Сапгир, пожалуй, не русский юрод, и не пророк, и не шут. А кто? Кем еще может быть поэт? Была ему звездная книга ясна, и с ним говорила морская волна… Эхо! Вот кто он. Фонтанирующее звуками бытие. Но прежде всего — эхо не других каких-то поэтов, а эхо бытия. Откуда-то из глубин несутся к нему шумы и звуки. И музыка сфер. Редко кто умел это услышать, различить хоть кусочком. Хоть двумя словами. А Сапгир — целыми фразами, без инерции и рутины, за пределами готовых, спящих форм...
Но он был еще и общителен, демократичен, даже с привкусом неразборчивости, всему и всем давал слово. Ну как при всех этих обстоятельствах не подхватить насморк?!
Вообще, в ХХ веке мало уже оставалось родниковых ключей, мало места для наивной поэзии . У Сапгира найдется много культурных причуд, отделки и блеска, он творил фигурно и формалистично, и наивно, и искушенно.
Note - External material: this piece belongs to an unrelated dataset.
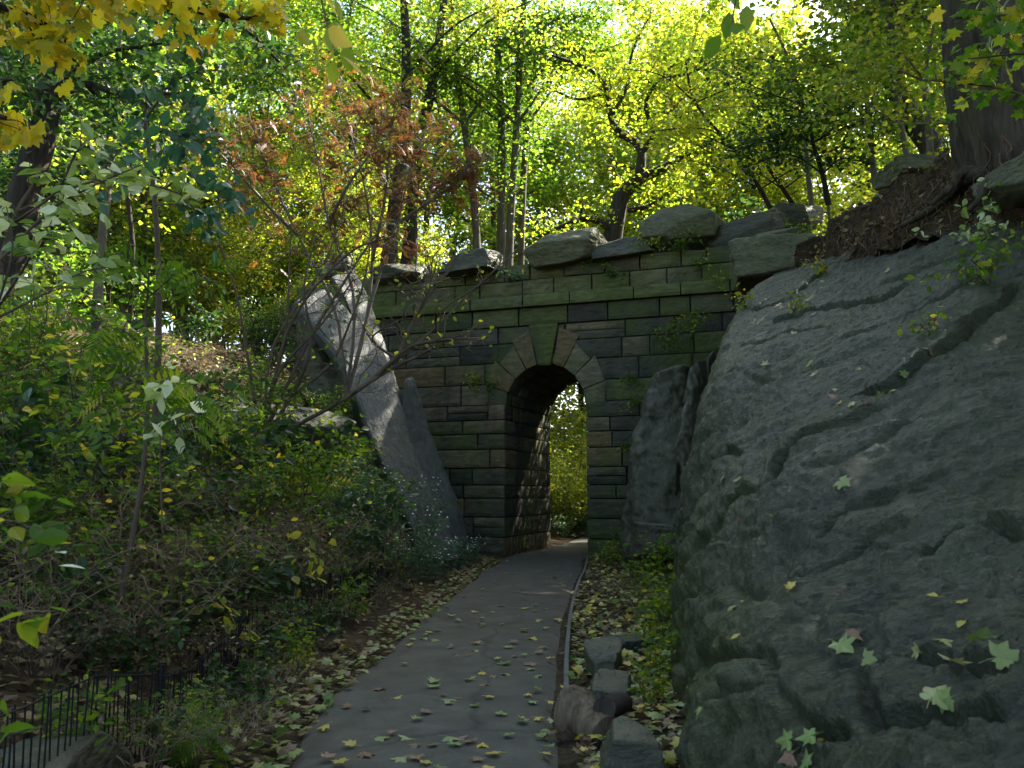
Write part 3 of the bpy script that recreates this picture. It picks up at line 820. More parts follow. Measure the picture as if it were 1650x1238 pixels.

Иное дело, что для него и культура — как природа. Он берет ее как ничье. Как дождик в четверг1.
При остром стремлении к совершенству и при отчетливо заявленном намерении соотносить себя с наиболее значительными современниками и отвечать на их вызов Сапгир недобирал в чувстве миссии, в вере в силу слова. Впрочем, это маловерие он разделил и с Бродским. Это обстоятельство кажется мне роковым для них обоих. Но для Сапгира, нужно думать, все-таки в меньшей мере. Его поздние стихи лишены могильной холодности, в них есть огромное количество внимания и нежности к человеку, доходящих иногда до сентиментального пароксизма. Да и в целом он меньше, чем кто бы то ни было, ироничен (как легко он отмахивался от этой хвори!). Он гораздо больше — искренен, возвышен, трогателен… И он потрясает этим соединением свободы и выси.
Собранный в новом избранном так подробно и так любовно, он потрясает вдвойне своим двуединством, синтезом метафизики и быта, вечности и мига, игры и глубины. То, что могло казаться случайным капризом вдохновения, встало на свое место и стало частью какой-то генеральной поэтической телеологии, непостижимого, но очевидного Замысла.
И если все-таки пытаться хоть кратко (длинно пока не получится) обозначить не вполне еще названное существо его авторской оригинальности, его миросозерцательно-смысловую особость, то я бы для начала сказал еще о двух чертах.
Во-первых, это неупраздняемая значимость личностного присутствия. Мне смешно и грустно, когда Сапгира называют постмодернистом. Промашка вышла, господа хорошие. Человек у Сапгира не просто есть как данность; он незаменим как уникальное средоточие бытия . И встреча с ним поэта часто дает острое экзистенциальное переживание, сопровождаемое душевным трепетом от опознания большой и важной правды о человеческом существовании. (И не такова ли также наша встреча с самим Сапгиром?)
Это у поэта почти везде, но нельзя именно в таком ключе не упомянуть о книге “Три жизни” его последнего года жизни (1999). Там это присутствие достигает пронзительной предсмертной остроты. С такой щемящей нежностью выпелись тогда эти лебединые песенки.
Но есть и второе. Острое переживание богооставленности. Пуст этот мир — заброшенный, безбожный, одичавший, гулкий. И это так с самого начала; вот откуда “Голоса” и вот о чем уже ранняя “Бабья деревня”. “Жалок человек”. Сапгир, однако, не судит, оставляя эту миссию Богу. Разве что по-свойски припечатает сомнительного собрата-письменника. Он не склонен сосредоточиваться на элегической меланхолии. Цитату из Бродского он походя вставляет в новый контекст: “Оглядываюсь: руины — веселые результаты”. А ведь среди этих руин он всю жизнь и строил в основном свой поэтический дом. Разрывы и утраты, паузы и вздохи, перманентный non finito и парадоксы заплетающегося среди трех пушкинских сосен языка, — таков его строительный материал, ответственность за который несет не только он, но и его время.